Again? I wondered as I stared across the water. Really?... Have I really just spent two years wandering in a big circle, only to end up right back where I started? Am I really in the same place, in the same situation - only so much harder this time - again? Comparing the logistics of my life to those of two years ago, it really did seem like I was still in the same place, and in the same up-scaled circumstance, again. I felt much like Bill Murray's character in Groundhog Day, waking up to the same day over and over again - only two years later. I half expected Sonny and Cher to start streaming in the background....

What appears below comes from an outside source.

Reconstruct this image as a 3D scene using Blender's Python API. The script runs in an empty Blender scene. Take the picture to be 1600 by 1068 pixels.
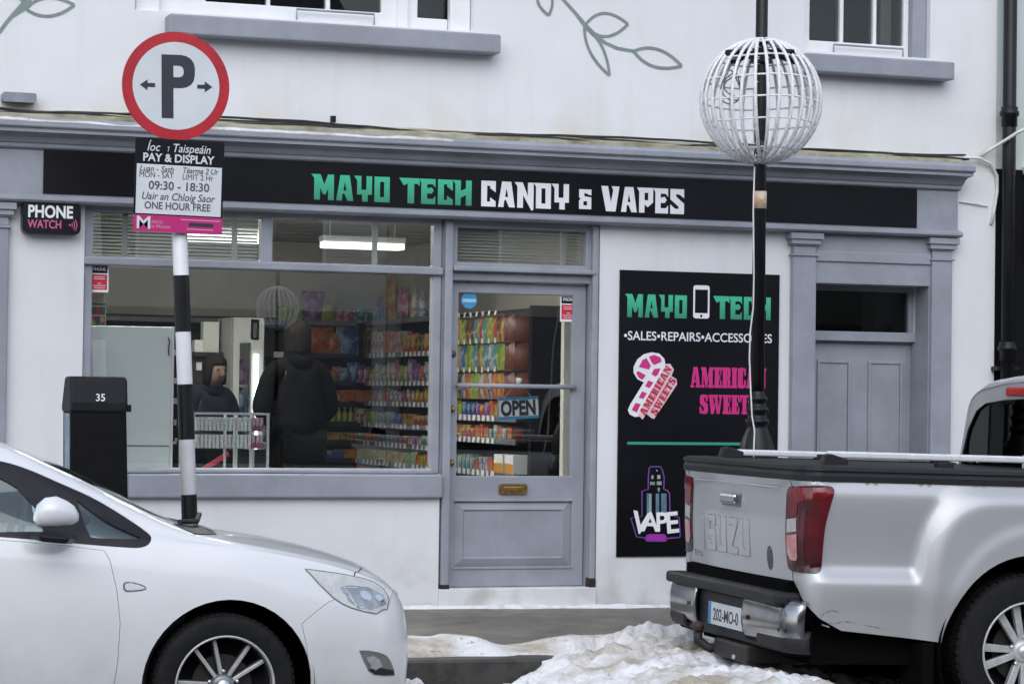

I guess I really am still sitting here...But - I realized as I sat musing over my situation - while I may be in the same place, I am not the same person. Those two years wandering in a circle have brought me a lot of challenges, a lot of heartbreak, a lot of joy, and a lot of growth. What two years ago was such a difficult and emotional existence, punctuated by moments of peace, is now - amidst even more complicated and confusing circumstances - a wonderfully peaceful and heartfelt existence, punctuated by only moments of sorrow.

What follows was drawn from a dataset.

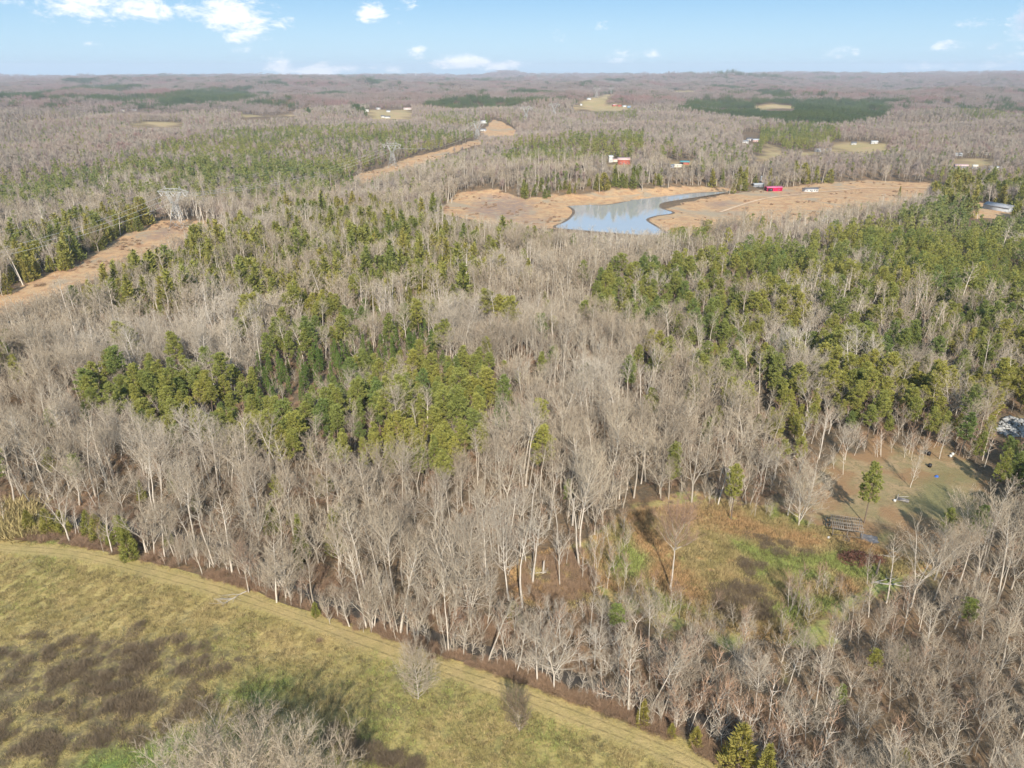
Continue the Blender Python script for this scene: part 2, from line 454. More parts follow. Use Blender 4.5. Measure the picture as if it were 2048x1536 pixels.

My heart feels, and occasionally hurts, so much more...nevertheless* it also has a much larger capacity for joy, and happiness, and peace, and love. It has learned how to give, without expectation of reward or reciprocation. It has learned how to smile, and laugh, and cry. It is better aware of those around it, better recognizes their desires and wants, and knows now what it can give to help meet those needs. It has been broken in the past, and is now broken again, and again, and again...and will continue to be broken as lives and futures move forward; but with each break it has become more malleable - less fractured and fragmented, and more flexible and resilient. It has become clay in its Master's hands; warm, willing, compliant, yielding, supple, adaptable, impressionable, contrite. In it's continuing brokenness it has become strong, flexible, and resilient. It can now bend without breaking, move without shattering, change without losing it's integrity. It has become strong in it's weakness, and what would once maim, now only twinges - and that only for a moment.
Yes, I was sitting in the same place, on the same pier, with the same life status...but I was a very different person with a stronger understanding, and a much stronger heart. In the end, and in the eyes of God and the people who really love us, it doesn't really matter where we end up or what we can put on a resume - what truly matters is the person we become along the way...

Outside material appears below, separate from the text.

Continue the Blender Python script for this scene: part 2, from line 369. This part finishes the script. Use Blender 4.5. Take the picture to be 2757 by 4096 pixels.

Giving no offence in any thing,
But in all things approving ourselves as the ministers of God, in much patience, in afflictions, in necessities, in distresses,
In stripes, in imprisonments, in tumults, in labours, in watchings, in fastings:
By pureness, by knowledge, by longsuffering, by kindness, by the Holy Ghost, by love unfeigned,
By the word of truth, by the power of God, by the armour of righteousness on the right hand and on the left,
By honour and dishonour, by evil report and good report: as deceivers, and yet true:
As unknown, and yet well-known; as dying, and, behold, we live; as chastened, and not killed;
As sorrowful, yet always rejoicing; as poor, yet making many rich; as having nothing, and yet possessing all things. -2 Corinthians 6:3-10
Instead of thinking about where I want to be, I've starting thinking a lot more about who I want to become. I've been reading Thomas S. Monson's biography, and I think he has the right idea in following the heart of the Savior:
"Whatever way it starts, it ends up with the understanding that he truly loves you. Not just a glitzy smile and a pat on the back. He truly loves you, and that makes all the difference." -Elder Scott
"I know of literally no one who has your...personal sensitivity and ability to touch the human, spiritual chords within each of us. You are a great man, President Monson, and I always feel better about myself when I am in your presence." -Rex E. Lee
"For me, President Monson is like the Savior would be if He were here. His ministry, his sensitivity to the one is incredible, but so, I think, are his perceptions." -Elaine S. Dalton
"Elder Monson is filled with the pure love of Christ, and he radiates this to others. People love him because he loves them. His witness to the world is one of love and understanding." - Pres. Spencer W. Kimball
What an incredible way to fill a biography... He didn't obtain any high degrees or hold any lofty worldy positions. His resume is short and simple, but his heart and it's capacity is large and strong. He loves God, he loves people, and God made sure that didn't go to waste. I think, that instead of worrying so much about where I need to be going and what I need to be doing, it's more important to focus on getting to know, and recognize, and love God - and my neighbors. Time spent loving is never wasted, and a willing and resilient heart can be a mighty tool when placed in the hands of Him who knows how best to use it.
*nevertheless - My new favorite word. Topically search it in the scriptures here. I think it's one of God's favorites too, and it's amazingly powerful.